Есть ли основание верить в дальнейшем? Не думаю. Это не то что слабый писатель, это – плохой писатель, фальшивый, бесстыдный в отношении к слову и назойливо-чувствительный. Талант у него, конечно, есть, но талант не настолько сильный, чтобы с порочной его природой примирить. Избранные «Рассказы» Пильняка читаешь с некоторым смущением: как было сразу не понять, что это плохо. Но тут же, в качестве оправдания самому себе, приходит и объяснение: Пильняк обманул своих читателей романтизмом, который был у него довольно искусно согласован с эпохой. Петр, большевики, блоковские «Двенадцать», Россия, метели, символизирующие революционную бурю, смятение страстей и умов, нищета, мечты о земном рае, неизбежная кровь, заранее оправданная будущим царством справедливости, ширь степей и ширь славянской, разумеется, всепрощающей и всепонимающей души, — все это подано у него было как сильно приперченное блюдо, подлинный вкус которого разобрать сразу было нелегко… Головы в те годы у всех слегка кружились, и эмоции преобладали над доводами рассудка. Но эпоха кончилась. «Метели» улеглись. И вот теперь видишь, что за пильняковским бутафорским безумничаньем — ничего нет: на грош мысли, на грош чувства, — и «слова, слова, слова», ватные вороха пустых, мнимо значительных слов. Ни одного живого человека, — да и откуда бы появиться живым людям у писателя, которому собственное воображение дороже реальности и который внимателен лишь к самому себе и не устает напоминать, что если во внешнем мире воют и носятся метели революции, то такие же метели пролетают и в его душе, всем мировым бурям «созвучной»… Можно отрицать революцию, можно принимать ее: но, во всяком случае, это дело суровое и страшное, а никак не предмет для стихотворений в прозе или мелодекламация каких-нибудь новейших Ходотовых с Вильбушевичами. «И был апрель, и была весна! И была в нашей стране заря восстаний…» Правду сказать, я предпочитаю ласку лазурного моря или негу роскошных плеч. По крайней мере, честнее и откровеннее.

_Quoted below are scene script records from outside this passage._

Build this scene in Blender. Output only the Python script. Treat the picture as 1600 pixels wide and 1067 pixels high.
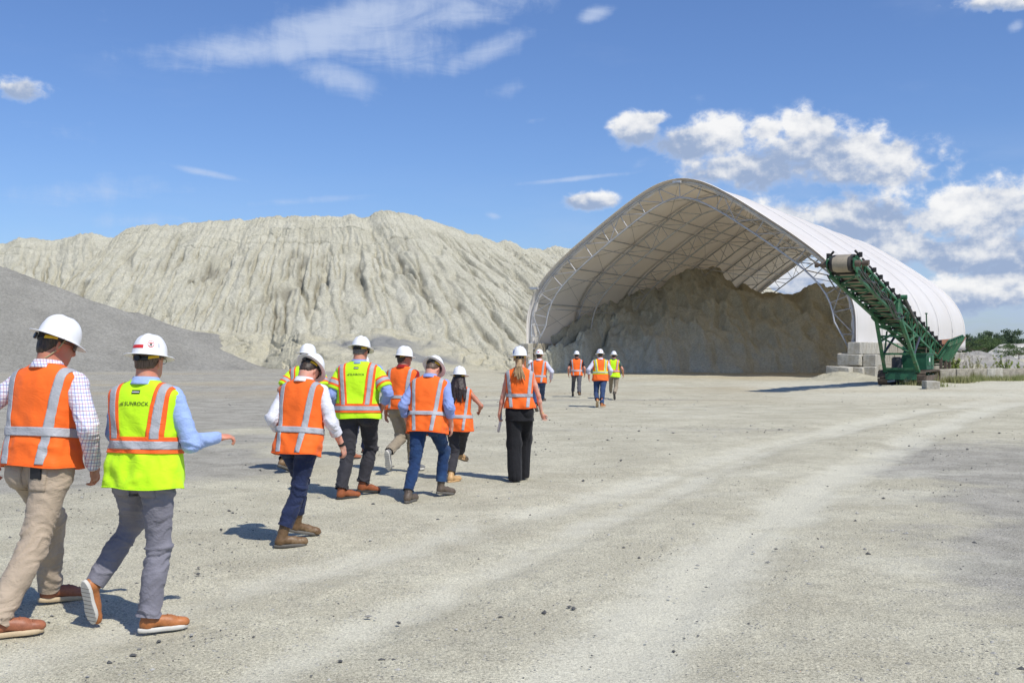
import bpy, bmesh, math, random
import numpy as np
from mathutils import Vector, Matrix
from mathutils.bvhtree import BVHTree
for o in list(bpy.data.objects): bpy.data.objects.remove(o)
scene = bpy.context.scene
COL = scene.collection
rad = math.radians
PI = math.pi
# ------------------------------------------------------------------ camera
F = 1700.0; HC = 1.754; HY = 547.0
cam_d = bpy.data.cameras.new('camera'); cam = bpy.data.objects.new('camera', cam_d); COL.objects.link(cam)
cam_d.sensor_width = 36; cam_d.lens = F / 1600 * 36
cam_d.clip_start = .1; cam_d.clip_end = 9000
cam.location = (0, 0, HC)
cam.rotation_euler = (rad(90) + math.atan(13.5 / F), 0, 0)
scene.camera = cam
# ------------------------------------------------------------------ light
SUN_EL = rad(54); SUN_H = (0.65, -0.76)
SUN_AZ = math.atan2(SUN_H[0], SUN_H[1])          # clockwise from +Y
sd = bpy.data.lights.new('sun', 'SUN'); sun = bpy.data.objects.new('sun', sd); COL.objects.link(sun)
sd.energy = 3.9; sd.angle = rad(.53); sd.color = (1, .955, .88)
sv = Vector((SUN_H[0] * math.cos(SUN_EL), SUN_H[1] * math.cos(SUN_EL), math.sin(SUN_EL)))
sun.rotation_euler = sv.to_track_quat('Z', 'Y').to_euler()
scene.view_settings.view_transform = 'Standard'; scene.view_settings.look = 'None'
scene.view_settings.exposure = 0.16; scene.view_settings.gamma = 1
scene.view_settings.use_curve_mapping = False
scene.cycles.max_bounces = 6

class NT:
    """small node-tree helper"""
    def __init__(s, tree): s.t = tree; s.n = tree.nodes; s.l = tree.links
    def node(s, typ, **kw):
        n = s.n.new(typ)
        for k, v in kw.items(): setattr(n, k, v)
        return n
    def put(s, sock, v):
        if isinstance(v, bpy.types.NodeSocket): s.l.new(v, sock)
        elif isinstance(v, (tuple, list)) and len(v) == 3 and sock.type == 'RGBA': sock.default_value = (*v, 1)
        else: sock.default_value = v
    def math(s, op, a, b=0.0, c=0.0, clamp=False):
        n = s.node('ShaderNodeMath', operation=op, use_clamp=clamp)
        s.put(n.inputs[0], a); s.put(n.inputs[1], b); s.put(n.inputs[2], c); return n.outputs[0]
    def vmath(s, op, a, b=(0, 0, 0)):
        n = s.node('ShaderNodeVectorMath', operation=op)
        s.put(n.inputs[0], a)
        if op == 'SCALE': s.put(n.inputs['Scale'], b)
        else: s.put(n.inputs[1], b)
        return n.outputs['Value'] if op in ('LENGTH', 'DOT_PRODUCT', 'DISTANCE') else n.outputs['Vector']
    def noise(s, vec, scale, detail=4, rough=.55, dist=0, out='Fac', lac=2.0):
        n = s.node('ShaderNodeTexNoise'); n.inputs['Scale'].default_value = scale; n.inputs['Detail'].default_value = detail
        n.inputs['Roughness'].default_value = rough; n.inputs['Distortion'].default_value = dist; n.inputs['Lacunarity'].default_value = lac
        if vec is not None: s.l.new(vec, n.inputs['Vector'])
        return n.outputs[out]
    def mapping(s, vec, scale=(1, 1, 1), rot=(0, 0, 0), loc=(0, 0, 0)):
        n = s.node('ShaderNodeMapping'); s.l.new(vec, n.inputs['Vector'])
        n.inputs['Scale'].default_value = scale; n.inputs['Rotation'].default_value = rot; n.inputs['Location'].default_value = loc
        return n.outputs[0]
    def mix(s, fac, a, b, mode='MIX'):
        n = s.node('ShaderNodeMix', data_type='RGBA', blend_type=mode)
        s.put(n.inputs['Factor'], fac); s.put(n.inputs[6], a); s.put(n.inputs[7], b); return n.outputs[2]
    def step(s, v, a, b, o0=0., o1=1.):
        n = s.node('ShaderNodeMapRange', interpolation_type='SMOOTHSTEP')
        s.put(n.inputs[0], v); s.put(n.inputs[1], a); s.put(n.inputs[2], b); s.put(n.inputs[3], o0); s.put(n.inputs[4], o1); return n.outputs[0]
    def bump(s, h, strength=.5, dist=.01, normal=None):
        n = s.node('ShaderNodeBump'); s.put(n.inputs['Height'], h); n.inputs['Strength'].default_value = strength
        n.inputs['Distance'].default_value = dist
        if normal is not None: s.l.new(normal, n.inputs['Normal'])
        return n.outputs[0]
    def attr(s, name):
        n = s.node('ShaderNodeAttribute', attribute_name=name); return n.outputs['Fac']
    def obj(s):
        return s.node('ShaderNodeTexCoord').outputs['Object']

def new_mat(name, color=(.5, .5, .5), rough=.8, metal=0., spec=.5):
    m = bpy.data.materials.new(name); m.use_nodes = True
    b = m.node_tree.nodes['Principled BSDF']
    b.inputs['Base Color'].default_value = (*color, 1); b.inputs['Roughness'].default_value = rough
    b.inputs['Metallic'].default_value = metal; b.inputs['Specular IOR Level'].default_value = spec
    return m, NT(m.node_tree), b

def plain(name, color, rough=.8, metal=0., spec=.4, var=.15, vscale=8, bump=0., bscale=60, bdist=.003, var2=None):
    """base colour with two scales of mottling and a fine bump"""
    m, n, b = new_mat(name, color, rough, metal, spec)
    co = n.obj()
    a = n.noise(co, vscale, 5, .6); c = n.noise(co, vscale * 7, 3, .6)
    v = n.math('ADD', n.math('MULTIPLY', a, .65), n.math('MULTIPLY', c, .35))
    f = n.step(v, .3, .7, 1 - var, 1 + var * .6)
    colr = n.vmath('SCALE', tuple(color), f)
    if var2: colr = n.mix(n.step(n.noise(co, vscale * .6, 6, .65), .52, .68), colr, var2)
    n.l.new(colr, b.inputs['Base Color'])
    if bump: n.l.new(n.bump(n.noise(co, bscale, 4, .6), bump, bdist), b.inputs['Normal'])
    return m

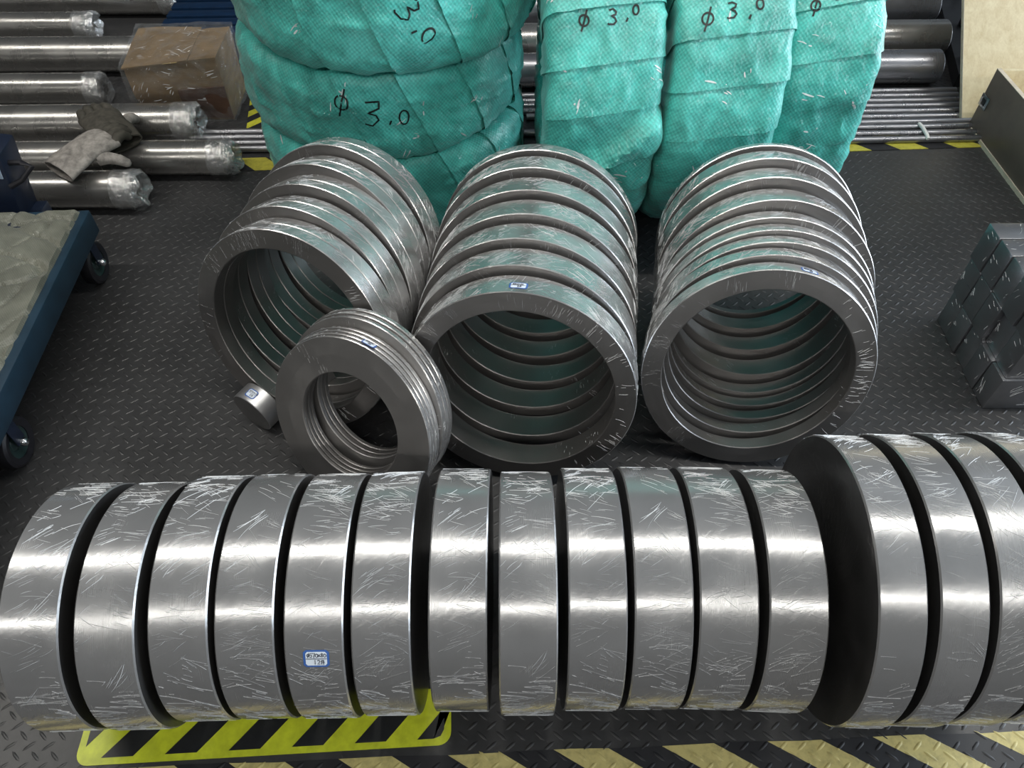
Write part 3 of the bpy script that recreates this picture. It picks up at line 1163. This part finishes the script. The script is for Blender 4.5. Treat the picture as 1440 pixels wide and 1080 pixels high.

Любопытно все-таки проследить по книге Пильняка его эволюцию. Последний рассказ относится к 1930 году. Пильняк, конечно, остался Пильняком, и по-прежнему «словечка в простоте не скажет». Но вот во что превратились метели в заключительных строках книги:
— Советская власть есть тот химический завод, который строит химию истории. Эта химия проста, как математика, и непонятна лишь так, как математика для тех, кто математики не знает. Химия истории есть тот ключ, которым и заканчиваю мои главы.